MacLaine incorporated her experiences with politics, the feminist movement, foreign travels, New Age spirituality into her work as an actress in a changed Hollywood. She reflected to HFPA in 1976: “In the old days when you had the strong women characters played by Joan Crawford and Rosalind Russell and Bette Davis, after Katharine Hepburn and Spencer Tracy would fight it out, the woman still ended up in the arms of the hero in the third act. And you can’t do that necessarily anymore.”

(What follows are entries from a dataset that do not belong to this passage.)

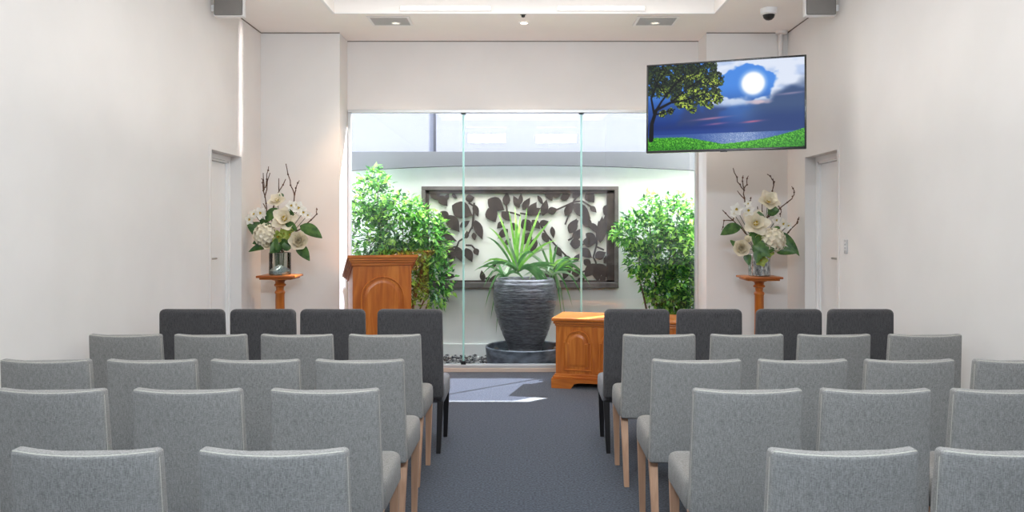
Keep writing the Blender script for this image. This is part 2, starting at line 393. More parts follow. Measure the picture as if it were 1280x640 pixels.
def sword(bm, a, b, w, sag, mi, n=7, side=None):
    a, b = Vector(a), Vector(b); c = (a + b) / 2 + Vector((0, 0, sag))
    rows = []
    for i in range(n + 1):
        u = i / n; p = (1 - u) ** 2 * a + 2 * u * (1 - u) * c + u * u * b
        d = (2 * (1 - u) * (c - a) + 2 * u * (b - c)).normalized()
        s = d.cross(Vector((.25, 1, .1))).normalized() if side is None else side
        nrm = s.cross(d).normalized()
        ww = w * (.55 + .45 * min(u / .3, 1)) * (1 - max(0, (u - .45) / .55) ** 1.6) / 2
        rows.append([bm.verts.new(p - s * ww + nrm * ww * .35), bm.verts.new(p), bm.verts.new(p + s * ww + nrm * ww * .35)])
    for q, r in zip(rows, rows[1:]):
        for j in (0, 1):
            f = bm.faces.new((q[j], q[j + 1], r[j + 1], r[j])); f.material_index = mi
    return
ry = random.Random(11)
def rosette(name, base_px, kk, tips, droop, nrand, seed, lab=None):
    rr = random.Random(seed); bm = bmesh.new(); B = P(*base_px, kk) - potb
    for (x, y, dk, mi, sag, w) in tips:
        sword(bm, B + Vector((rr.uniform(-.03, .03), rr.uniform(-.03, .03), 0)), P(x, y, kk + dk) - potb, w * .68, sag, mi)
    for i in range(nrand):
        a = rr.uniform(0, 2 * math.pi); L = rr.uniform(.32, .55); up = rr.uniform(-.08, .42)
        tip = B + Vector((math.cos(a) * L, math.sin(a) * L * .75, up * L * 1.6))
        sword(bm, B + Vector((rr.uniform(-.03, .03), rr.uniform(-.03, .03), -.02)), tip, rr.uniform(.028, .042), rr.uniform(.1, .22), rr.choice((0, 1, 1, 2, 2)))
    for i in range(droop):
        a = rr.uniform(0, 2 * math.pi); L = rr.uniform(.36, .52)
        tip = B + Vector((math.cos(a) * L, math.sin(a) * L * .6, rr.uniform(-.42, -.1)))
        sword(bm, B, tip, rr.uniform(.03, .05), rr.uniform(.3, .42), rr.choice((1, 1, 2)))
    return leafobj(name, bm, [M['yucA'], M['yucB'], M['yucC']], t)
rosette('leaf_rosette', (646, 338), pk, [
    (622, 265, 1, 0, .08, .055), (636, 262, 0, 0, .03, .05), (643.6, 258, 1, 0, .03, .06), (651, 266, 2, 0, 0, .06), (659, 259, 0, 0, .02, .055), (676, 261, 1, 0, .06, .055),
    (690, 274, 0, 0, .1, .05), (611, 284, 1, 0, .16, .05), (608, 296, 0, 1, .16, .045), (602, 331, 1, 0, .2, .04), (601, 345, 0, 1, .26, .04), (630, 285, 2, 2, .05, .05), (696, 300, 2, 0, .14, .05)], 5, 9, 5)
rosette('leaf_rosette', (690, 342), 101.5, [
    (687, 300, 0, 0, .03, .055), (697, 305, 0, 1, .03, .05), (705, 325, 1, 0, .12, .05), (725, 324, 0, 0, .14, .045), (735, 352, -1, 1, .2, .04), (716, 385, 0, 1, .34, .04), (728, 372, 0, 1, .32, .04),
    (690, 407, -2, 1, .4, .04), (684, 421, -2, 1, .42, .04), (702, 398, 0, 1, .36, .04), (708, 410, -1, 2, .4, .035), (672, 300, 0, 1, .05, .045)], 2, 10, 9)
rosette('leaf_rosette', (632, 345), 100.6, [
    (606, 386, 0, 1, .34, .04), (613, 401, 0, 1, .4, .04), (620, 419, -1, 1, .4, .04), (626, 405, -1, 1, .4, .035), (617, 376, -1, 2, .34, .035), (628, 418, -1, 1, .4, .04), (604, 360, 0, 1, .28, .04)], 0, 6, 13)
for i, (x, y, s) in enumerate(((.40, -.06, .06), (.36, .06, .055), (.31, -.22, .05), (.41, .03, .045), (.36, -.15, .055), (-.36, .08, .05))):
    bm = bmesh.new()
    bmesh.ops.create_icosphere(bm, subdivisions=2, radius=1)
    for v in bm.verts: v.co = Vector((v.co.x * s * .75, v.co.y * s * .7, v.co.z * s)) * (1 + .35 * noise.noise(v.co * 1.7 + Vector((i * 3, 0, 0))))
    o = obj('basin_stone', bm, M['rock'], None, True, loc=(bc.x + x * .98, bc.y + y, .11 + s * .5))
    tag(o, 'dark wet stone lying in the round basin beside the big pot', 'stone', 'dark stones in the round basin')

# bushes
def bush(name, label, blobs, kk, n, stems, seed, size):
    rr = random.Random(seed)
    base = Vector((sum((b[0] - VX) / kk for b in blobs) / len(blobs), F / kk, -.03))
    r = thing(name, label, 'bush', base)
    wts = [b[2] * b[3] for b in blobs]; bm = bmesh.new()
    def inside(p):
        best = 9
        for (x, y, rx, rz) in blobs:
            c = P(x, y, kk); best = min(best, ((p.x - c.x) / (rx / kk)) ** 2 + ((p.y - c.y) / .36) ** 2 + ((p.z - c.z) / (rz / kk)) ** 2)
        return best
    k = 0
    while k < n:
        b = rr.choices(blobs, wts)[0]; c = P(b[0], b[1], kk)
        d = Vector((rr.gauss(0, 1), rr.gauss(0, 1), rr.gauss(0, 1))).normalized() * (rr.uniform(.25, 1.12) ** .6)
        p = c + Vector((d.x * b[2] / kk, d.y * .36, d.z * b[3] / kk))
        if p.y > YW - .27 or p.y < YG + .2 or p.z < .25: continue
        if p.x < CX0 + .06 or p.x > CX1 - .06: continue
        q = inside(p)
        if q < .25 and rr.random() < .6: continue
        k += 1
        out = (d + Vector((0, -.2, .1))).normalized()
        a = (out * .6 + Vector((rr.gauss(0, .6), rr.gauss(0, .6), rr.gauss(-.15, .5)))).normalized()
        L = size * rr.uniform(.7, 1.25); W = L * rr.uniform(.42, .55)
        s = a.cross(Vector((rr.gauss(0, .5), rr.gauss(0, .5), 1))).normalized(); nn = s.cross(a)
        pts = [p, p + a * L * .4 + s * W / 2 + nn * W * .18, p + a * L * .45, p + a * L * .4 - s * W / 2 + nn * W * .18, p + a * L - nn * L * .1]
        v = [bm.verts.new(x - base) for x in pts]
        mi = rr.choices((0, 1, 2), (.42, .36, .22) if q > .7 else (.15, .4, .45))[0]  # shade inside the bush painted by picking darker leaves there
        for f in ((0, 2, 1), (0, 3, 2), (1, 2, 4), (2, 3, 4)): bm.faces.new([v[j] for j in f]).material_index = mi
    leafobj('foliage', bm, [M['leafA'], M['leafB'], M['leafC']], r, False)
    for (x, y) in stems:
        bm = bmesh.new(); tp = P(x, y, kk) - base; s0 = Vector((tp.x * .18, rr.uniform(-.05, .05), 0))
        pts = [s0.lerp(tp, i / 6) + Vector((rr.gauss(0, .012), rr.gauss(0, .02), 0)) * (i > 0) for i in range(7)]
        tube(bm, pts, [.018 - .0022 * i for i in range(7)], 7); obj('stem', bm, M['bark'], r, True)
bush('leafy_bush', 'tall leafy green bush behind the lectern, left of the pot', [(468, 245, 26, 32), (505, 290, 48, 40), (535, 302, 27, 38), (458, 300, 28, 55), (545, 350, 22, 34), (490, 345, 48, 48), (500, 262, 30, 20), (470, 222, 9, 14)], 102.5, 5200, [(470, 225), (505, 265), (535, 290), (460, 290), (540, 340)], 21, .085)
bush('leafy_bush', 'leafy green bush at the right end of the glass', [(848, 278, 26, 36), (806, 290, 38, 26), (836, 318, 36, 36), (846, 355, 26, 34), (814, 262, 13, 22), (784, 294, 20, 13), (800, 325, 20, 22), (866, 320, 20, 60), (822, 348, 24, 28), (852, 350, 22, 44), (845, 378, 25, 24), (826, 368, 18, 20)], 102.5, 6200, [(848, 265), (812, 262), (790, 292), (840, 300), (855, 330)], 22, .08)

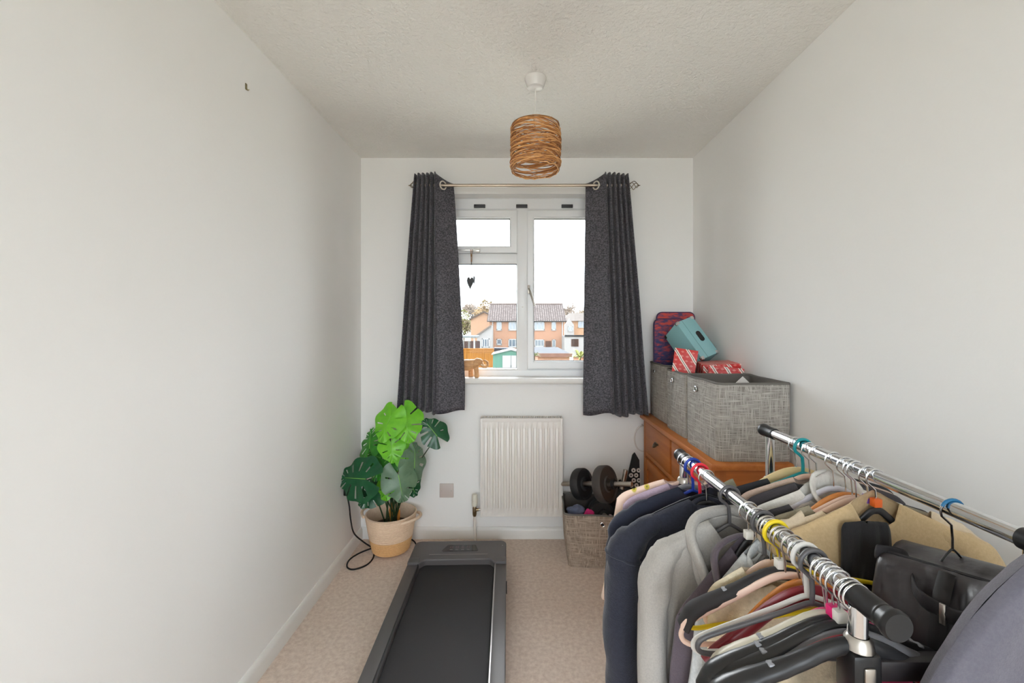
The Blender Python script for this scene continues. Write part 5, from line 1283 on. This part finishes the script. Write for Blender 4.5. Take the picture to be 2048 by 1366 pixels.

In the 1980s and 90s MacLaine gave mature and varied performances in Terms of Endearment (1983) by James Brooks with Debra Winger and Jack Nicholson, Madame Sousatska (1988) by John Schlesinger, Steel Magnolias (1989) directed by Herbert Ross from a play by Robert Harling, with Olympia Dukakis, Sally Field, Julia Roberts, Daryl Hannah, Dolly Parton, Postcards from the Edge (1990) with Meryl Streep directed by Mike Nichols from a screenplay by Carrie Fisher, Used People (1992) by Beeban Kidron with Marcello Mastroianni, Wrestling Ernest Hemingway (1993) by Rhanda Haines with Robert Duvall and Richard Harris, Guarding Tess (1994) with Nicolas Cage. She talked to HFPA in 2008 about the directors she worked with: “The old creative geniuses of Hollywood ate, dreamt, slept with and lived for what their vision was; they were so insistent on their own vision being correct that nobody could talk them out of it, they were dictators on the set. But you had this sense of trust when you were working with William Wyler, Billy Wilder, Mike Nichols, Bob Fosse, Alfred Hitchcock.” The seasoned actress continues to work in her seventh decade in films like In Her Shoes (2005) by Curtis Hanson with Cameron Diaz, Bernie (2011) by Richard Linklater with Jack Black, The Secret Life of Walter Mitty (2013) by Ben Stiller. And she has just published another book, What If…: A Lifetime of Questions, Speculations, Reasonable Guesses, and a Few Things I Know for Sure. The Hollywood Foreign Press recognized Shirley MacLaine as New Star of the year in 1955 for The Trouble with Harry and as Most Versatile actress in 1959, with 4 Golden Globes as Best Actress for The Apartment in 1961, Irma La Douce in 1964, Terms of Endearment (1984), Madame Sousatska in 1989, the Cecil Be deMille award in 1998, and 14 nominations for Some Came Running (1959), Ask Any Girl (1960), The Children’s Hour (1962), Gambit (1967), Woman Times Seven (1968), Sweet Charity (1970), Being There (1980), Out On a Limb (TV-1988), Postcards from the Edge (1991), Used People (1993), Guarding Tess (1995), Hell On Heels (TV-2003), In Her Shoes (2006), Coco Chanel (TV-2009).